To check we are to subtract the quantity (Let’s say the quantity be Y) of the digits 2, 5, and 8 in the number (113198465130) from the quantity (Let’s say the quantity be X) of the digits 1, 4, and 7 in the number (113198465130). The result must be divisible by 3.

In this example we have four 1s, one 4 and no 7. So we do have five (X) (5) of the digits 1, 4, and 7 in that number (113198465130).

And we have one 5 and one 8 in that number (113198465130). So we have two (Y) of the digits 2, 5, and 8 in the number (113198465130).

So the subtraction X-Y= 5-2=3, which is divisible by 3.

So the number 113198465130 is divisible by 3.

·        Divisibility by 4: Checking divisibility by 4 is very simple. A number is divisible by 4 if the number formed by its last two digits is divisible by 4.

 Ex:

Let’s have a number 1234.

Now the last two digits are 3 and 4. 3 and 4 form thirty four (34).

[While forming number one thing should be kept in mind to keep the sequence in order as it is in that number.]

It is clear that 34 is not divisible by 4.

So the assumed number (1234) is not divisible by 4.

* You can check this by dividing the number two times by 2.

·        Divisibility by 5: Checking the last digit (unit digit) of a number, we can easily determine the divisibility by 5. What we need to do is to check if the unit digit is 0 or 5. If it is.

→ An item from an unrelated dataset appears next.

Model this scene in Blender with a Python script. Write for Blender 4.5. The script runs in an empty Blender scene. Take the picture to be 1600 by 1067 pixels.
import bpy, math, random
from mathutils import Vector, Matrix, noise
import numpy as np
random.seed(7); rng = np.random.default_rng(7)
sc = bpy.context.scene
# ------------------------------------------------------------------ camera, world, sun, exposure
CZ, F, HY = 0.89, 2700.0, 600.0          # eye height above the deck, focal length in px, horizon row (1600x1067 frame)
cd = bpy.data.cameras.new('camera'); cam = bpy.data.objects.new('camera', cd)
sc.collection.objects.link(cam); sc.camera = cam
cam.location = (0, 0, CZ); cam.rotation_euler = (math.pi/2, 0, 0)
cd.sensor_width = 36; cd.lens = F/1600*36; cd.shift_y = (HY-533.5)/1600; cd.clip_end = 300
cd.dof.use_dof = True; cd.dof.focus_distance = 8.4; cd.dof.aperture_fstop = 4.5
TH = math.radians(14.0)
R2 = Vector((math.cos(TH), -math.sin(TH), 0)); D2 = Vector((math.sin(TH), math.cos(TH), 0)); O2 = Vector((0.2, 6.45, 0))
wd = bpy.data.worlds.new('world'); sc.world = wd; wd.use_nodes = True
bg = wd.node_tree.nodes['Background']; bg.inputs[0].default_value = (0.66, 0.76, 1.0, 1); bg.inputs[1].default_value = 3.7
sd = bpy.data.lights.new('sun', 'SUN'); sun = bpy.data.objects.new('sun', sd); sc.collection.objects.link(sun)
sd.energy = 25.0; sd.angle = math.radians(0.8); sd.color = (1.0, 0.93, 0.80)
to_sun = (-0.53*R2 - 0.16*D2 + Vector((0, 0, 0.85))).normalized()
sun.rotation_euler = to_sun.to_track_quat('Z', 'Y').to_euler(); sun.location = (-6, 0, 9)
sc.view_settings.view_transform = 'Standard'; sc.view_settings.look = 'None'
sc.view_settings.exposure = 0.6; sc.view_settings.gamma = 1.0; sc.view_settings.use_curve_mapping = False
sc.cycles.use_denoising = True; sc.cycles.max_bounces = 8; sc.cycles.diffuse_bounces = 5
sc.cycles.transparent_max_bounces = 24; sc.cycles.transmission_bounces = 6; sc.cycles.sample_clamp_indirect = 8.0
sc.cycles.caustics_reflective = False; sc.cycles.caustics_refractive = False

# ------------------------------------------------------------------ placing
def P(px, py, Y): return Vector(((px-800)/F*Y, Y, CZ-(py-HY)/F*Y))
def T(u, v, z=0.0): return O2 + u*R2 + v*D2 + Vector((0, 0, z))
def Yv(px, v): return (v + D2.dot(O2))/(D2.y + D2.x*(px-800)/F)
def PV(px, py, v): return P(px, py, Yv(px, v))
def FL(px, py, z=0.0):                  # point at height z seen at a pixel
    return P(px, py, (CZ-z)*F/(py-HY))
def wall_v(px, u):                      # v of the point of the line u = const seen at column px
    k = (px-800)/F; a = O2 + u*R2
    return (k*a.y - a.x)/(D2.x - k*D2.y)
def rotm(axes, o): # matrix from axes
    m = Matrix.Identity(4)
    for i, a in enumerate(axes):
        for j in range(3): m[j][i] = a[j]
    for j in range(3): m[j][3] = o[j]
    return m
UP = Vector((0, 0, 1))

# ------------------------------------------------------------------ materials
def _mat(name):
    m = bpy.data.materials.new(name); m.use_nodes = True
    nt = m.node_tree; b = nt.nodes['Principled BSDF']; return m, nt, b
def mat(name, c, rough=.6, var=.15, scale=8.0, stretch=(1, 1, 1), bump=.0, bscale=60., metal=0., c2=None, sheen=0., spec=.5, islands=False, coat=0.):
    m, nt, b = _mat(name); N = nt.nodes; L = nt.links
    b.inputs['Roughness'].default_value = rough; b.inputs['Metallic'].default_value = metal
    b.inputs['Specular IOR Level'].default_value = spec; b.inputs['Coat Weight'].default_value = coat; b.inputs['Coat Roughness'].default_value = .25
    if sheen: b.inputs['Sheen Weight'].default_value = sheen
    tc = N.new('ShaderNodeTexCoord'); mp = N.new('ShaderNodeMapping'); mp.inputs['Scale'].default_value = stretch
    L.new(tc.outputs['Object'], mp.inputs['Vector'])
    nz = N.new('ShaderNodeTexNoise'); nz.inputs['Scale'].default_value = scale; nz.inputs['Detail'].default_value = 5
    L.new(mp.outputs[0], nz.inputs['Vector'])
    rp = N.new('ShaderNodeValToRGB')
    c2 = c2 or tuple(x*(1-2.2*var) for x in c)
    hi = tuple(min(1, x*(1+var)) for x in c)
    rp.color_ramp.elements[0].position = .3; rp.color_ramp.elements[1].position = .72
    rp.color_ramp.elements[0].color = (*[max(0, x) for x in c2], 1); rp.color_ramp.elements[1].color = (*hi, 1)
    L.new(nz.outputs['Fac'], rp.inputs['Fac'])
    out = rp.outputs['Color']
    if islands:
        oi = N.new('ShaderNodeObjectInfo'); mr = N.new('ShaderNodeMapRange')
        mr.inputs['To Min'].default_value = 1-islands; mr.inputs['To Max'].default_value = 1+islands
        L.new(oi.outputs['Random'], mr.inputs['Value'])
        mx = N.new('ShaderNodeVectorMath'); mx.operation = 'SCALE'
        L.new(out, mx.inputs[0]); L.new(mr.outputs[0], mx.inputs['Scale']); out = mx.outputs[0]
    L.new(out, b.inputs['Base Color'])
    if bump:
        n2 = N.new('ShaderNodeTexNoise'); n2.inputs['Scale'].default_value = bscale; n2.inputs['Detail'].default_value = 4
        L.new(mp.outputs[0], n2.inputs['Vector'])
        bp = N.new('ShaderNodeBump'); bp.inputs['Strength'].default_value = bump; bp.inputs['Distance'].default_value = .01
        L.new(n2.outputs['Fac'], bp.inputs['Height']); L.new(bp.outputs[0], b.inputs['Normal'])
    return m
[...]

Then the number is divisible by 5.

Ex:

If the last digit is 0

1.   1110 (The original number)

2.   111 0 (Take the last digit of the number, and check if it is 0 or 5)

3.   111 0 (If it is 0, take the remaining digits, discarding the last)

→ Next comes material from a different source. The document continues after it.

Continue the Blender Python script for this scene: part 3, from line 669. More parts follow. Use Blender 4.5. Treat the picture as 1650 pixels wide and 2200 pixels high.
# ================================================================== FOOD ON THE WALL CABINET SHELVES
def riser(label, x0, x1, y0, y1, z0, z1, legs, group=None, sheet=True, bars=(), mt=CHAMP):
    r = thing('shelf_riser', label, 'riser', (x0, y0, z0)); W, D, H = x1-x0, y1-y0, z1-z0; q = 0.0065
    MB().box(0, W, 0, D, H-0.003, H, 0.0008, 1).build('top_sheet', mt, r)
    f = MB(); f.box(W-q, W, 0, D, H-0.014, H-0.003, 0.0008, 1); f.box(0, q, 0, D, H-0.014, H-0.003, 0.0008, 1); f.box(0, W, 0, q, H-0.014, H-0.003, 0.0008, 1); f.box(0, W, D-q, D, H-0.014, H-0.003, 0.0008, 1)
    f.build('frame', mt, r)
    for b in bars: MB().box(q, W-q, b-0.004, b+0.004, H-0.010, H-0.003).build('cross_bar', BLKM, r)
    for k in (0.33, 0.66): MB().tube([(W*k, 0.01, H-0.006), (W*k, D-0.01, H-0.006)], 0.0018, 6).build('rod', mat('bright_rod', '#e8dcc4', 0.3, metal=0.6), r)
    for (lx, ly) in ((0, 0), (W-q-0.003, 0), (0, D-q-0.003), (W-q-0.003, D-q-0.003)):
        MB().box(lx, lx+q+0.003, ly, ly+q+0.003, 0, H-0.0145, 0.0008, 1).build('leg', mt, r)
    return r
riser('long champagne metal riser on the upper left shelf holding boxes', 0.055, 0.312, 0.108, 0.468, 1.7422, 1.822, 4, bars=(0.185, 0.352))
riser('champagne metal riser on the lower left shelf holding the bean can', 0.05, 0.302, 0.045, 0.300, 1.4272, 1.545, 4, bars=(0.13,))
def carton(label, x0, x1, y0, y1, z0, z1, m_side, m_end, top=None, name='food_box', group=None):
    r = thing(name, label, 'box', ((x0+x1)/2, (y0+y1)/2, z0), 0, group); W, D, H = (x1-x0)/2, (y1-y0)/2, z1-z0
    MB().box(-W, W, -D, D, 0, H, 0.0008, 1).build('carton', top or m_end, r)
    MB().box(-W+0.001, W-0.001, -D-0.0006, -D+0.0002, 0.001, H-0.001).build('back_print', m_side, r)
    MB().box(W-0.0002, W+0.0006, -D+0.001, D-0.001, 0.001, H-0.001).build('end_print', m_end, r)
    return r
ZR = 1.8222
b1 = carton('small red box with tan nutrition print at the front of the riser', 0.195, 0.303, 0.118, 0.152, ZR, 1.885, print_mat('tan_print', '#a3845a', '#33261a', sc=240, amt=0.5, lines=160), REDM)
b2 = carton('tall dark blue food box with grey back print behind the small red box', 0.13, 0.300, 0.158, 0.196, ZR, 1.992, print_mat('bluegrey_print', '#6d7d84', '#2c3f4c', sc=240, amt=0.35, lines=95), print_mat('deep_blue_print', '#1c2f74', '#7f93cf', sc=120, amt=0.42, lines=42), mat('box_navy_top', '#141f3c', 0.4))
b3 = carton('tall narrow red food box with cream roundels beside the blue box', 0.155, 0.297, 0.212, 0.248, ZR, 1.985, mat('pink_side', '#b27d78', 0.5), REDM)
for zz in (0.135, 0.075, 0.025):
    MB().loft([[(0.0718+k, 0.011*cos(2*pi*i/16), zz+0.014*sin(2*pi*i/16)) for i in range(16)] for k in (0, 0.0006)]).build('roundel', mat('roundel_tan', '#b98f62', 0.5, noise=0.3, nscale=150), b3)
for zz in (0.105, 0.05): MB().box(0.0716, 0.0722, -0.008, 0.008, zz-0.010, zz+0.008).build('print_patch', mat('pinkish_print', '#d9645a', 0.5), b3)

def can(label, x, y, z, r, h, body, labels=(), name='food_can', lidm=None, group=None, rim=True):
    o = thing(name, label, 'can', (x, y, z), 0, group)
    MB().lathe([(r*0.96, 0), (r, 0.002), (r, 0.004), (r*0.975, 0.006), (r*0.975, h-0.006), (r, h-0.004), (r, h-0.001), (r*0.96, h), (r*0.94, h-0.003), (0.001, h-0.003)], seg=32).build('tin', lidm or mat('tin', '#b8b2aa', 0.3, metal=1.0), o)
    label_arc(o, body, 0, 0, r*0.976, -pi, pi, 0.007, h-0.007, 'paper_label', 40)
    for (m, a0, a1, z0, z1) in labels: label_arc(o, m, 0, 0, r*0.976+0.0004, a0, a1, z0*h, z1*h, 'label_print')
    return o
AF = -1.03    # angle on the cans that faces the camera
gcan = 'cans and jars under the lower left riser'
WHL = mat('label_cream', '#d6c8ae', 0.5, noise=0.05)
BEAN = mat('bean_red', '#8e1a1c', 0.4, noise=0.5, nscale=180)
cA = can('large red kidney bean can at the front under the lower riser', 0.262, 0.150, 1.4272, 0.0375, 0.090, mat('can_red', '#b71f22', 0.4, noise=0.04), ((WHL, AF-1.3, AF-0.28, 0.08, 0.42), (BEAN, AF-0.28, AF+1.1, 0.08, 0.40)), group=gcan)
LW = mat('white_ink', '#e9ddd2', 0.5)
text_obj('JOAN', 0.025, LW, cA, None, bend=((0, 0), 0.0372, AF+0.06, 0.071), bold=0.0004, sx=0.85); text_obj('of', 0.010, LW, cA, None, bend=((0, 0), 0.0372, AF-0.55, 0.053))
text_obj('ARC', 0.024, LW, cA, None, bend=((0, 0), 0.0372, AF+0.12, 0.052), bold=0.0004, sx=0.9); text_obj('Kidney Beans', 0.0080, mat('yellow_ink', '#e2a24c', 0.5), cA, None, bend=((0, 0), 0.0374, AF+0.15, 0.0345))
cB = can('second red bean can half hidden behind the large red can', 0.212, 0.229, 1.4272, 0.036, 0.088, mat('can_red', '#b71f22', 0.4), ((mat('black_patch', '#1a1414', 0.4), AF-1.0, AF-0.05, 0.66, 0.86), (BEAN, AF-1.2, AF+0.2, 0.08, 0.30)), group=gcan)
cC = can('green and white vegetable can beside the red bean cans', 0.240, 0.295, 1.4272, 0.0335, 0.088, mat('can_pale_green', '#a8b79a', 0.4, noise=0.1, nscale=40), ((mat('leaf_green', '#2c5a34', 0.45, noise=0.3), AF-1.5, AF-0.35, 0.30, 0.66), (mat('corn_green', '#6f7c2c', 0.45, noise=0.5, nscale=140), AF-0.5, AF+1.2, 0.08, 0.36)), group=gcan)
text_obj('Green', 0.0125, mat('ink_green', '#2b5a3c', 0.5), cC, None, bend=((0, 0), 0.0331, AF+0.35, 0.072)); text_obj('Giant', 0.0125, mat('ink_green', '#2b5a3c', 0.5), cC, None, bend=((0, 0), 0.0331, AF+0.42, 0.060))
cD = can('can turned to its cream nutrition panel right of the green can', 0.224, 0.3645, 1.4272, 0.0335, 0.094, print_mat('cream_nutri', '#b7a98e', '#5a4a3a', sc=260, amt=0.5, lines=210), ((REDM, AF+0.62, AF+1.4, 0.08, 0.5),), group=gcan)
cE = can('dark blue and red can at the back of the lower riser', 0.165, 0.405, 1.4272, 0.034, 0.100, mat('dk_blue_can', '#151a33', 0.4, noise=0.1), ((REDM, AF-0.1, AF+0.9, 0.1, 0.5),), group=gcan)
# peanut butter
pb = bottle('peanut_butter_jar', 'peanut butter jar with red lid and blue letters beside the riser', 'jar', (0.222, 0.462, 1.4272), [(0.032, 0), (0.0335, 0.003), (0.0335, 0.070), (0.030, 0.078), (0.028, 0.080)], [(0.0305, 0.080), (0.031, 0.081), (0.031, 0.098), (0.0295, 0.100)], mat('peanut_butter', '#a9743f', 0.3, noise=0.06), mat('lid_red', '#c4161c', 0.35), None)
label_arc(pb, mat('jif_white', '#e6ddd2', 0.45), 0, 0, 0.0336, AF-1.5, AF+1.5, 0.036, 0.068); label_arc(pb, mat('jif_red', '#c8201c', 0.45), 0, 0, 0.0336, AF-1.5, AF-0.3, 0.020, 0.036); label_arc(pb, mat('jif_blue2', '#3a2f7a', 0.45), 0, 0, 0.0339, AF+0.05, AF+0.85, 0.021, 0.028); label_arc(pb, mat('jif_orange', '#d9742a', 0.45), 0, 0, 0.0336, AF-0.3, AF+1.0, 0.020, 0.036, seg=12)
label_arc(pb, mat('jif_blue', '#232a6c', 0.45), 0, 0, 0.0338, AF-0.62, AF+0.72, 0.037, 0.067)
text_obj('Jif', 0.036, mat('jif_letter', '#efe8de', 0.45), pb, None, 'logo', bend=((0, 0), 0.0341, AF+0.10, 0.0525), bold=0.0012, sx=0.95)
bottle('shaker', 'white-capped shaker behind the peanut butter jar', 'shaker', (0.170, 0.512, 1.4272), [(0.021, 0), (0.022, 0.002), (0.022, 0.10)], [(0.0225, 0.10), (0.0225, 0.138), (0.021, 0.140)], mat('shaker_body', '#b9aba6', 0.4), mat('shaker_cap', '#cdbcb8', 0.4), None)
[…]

4.   111 × 2 = 222 (Multiply the result by 2)

5.   1110 ÷ 5 = 222 (The result is the same as the original number divided by 5)

* By following up to step 4 we can simply get the answer.

Step 5 is the conventional way we generally do to get answer.

If the last digit is 5

1.   85 (The original number)

2.   8 5 (Take the last digit of the number, and check if it is 0 or 5)

3.   8 5 (If it is 5, take the remaining digits, discarding the last)

4.   8 × 2 = 16 (Multiply the result by 2)

5.   16 + 1 = 17 (Add 1 to the result)

6.   85 ÷ 5 = 17 (The result is the same as the original number divided by 5)

* By following up to step 5 we can simply get the answer.

Step 6 is the conventional way we generally do to get answer.

·        Divisibility by 6: To perform this test, first of all one need to see if the number is an even number or not.

1.   If the number isn’t an even number (i.e. odd number), the original number never be divisible by 6.

2.   If the number is an even number, the number has a tendency to be divisible by 6.

If 2nd step satisfies then follow this last step:

o   Check if the original number is divisible by 3 or not.

o   If the number is divisible by 3, the original number is divisible by 6.

o   If the original number is not divisible by 3, then the original number never going to be divisible by 6.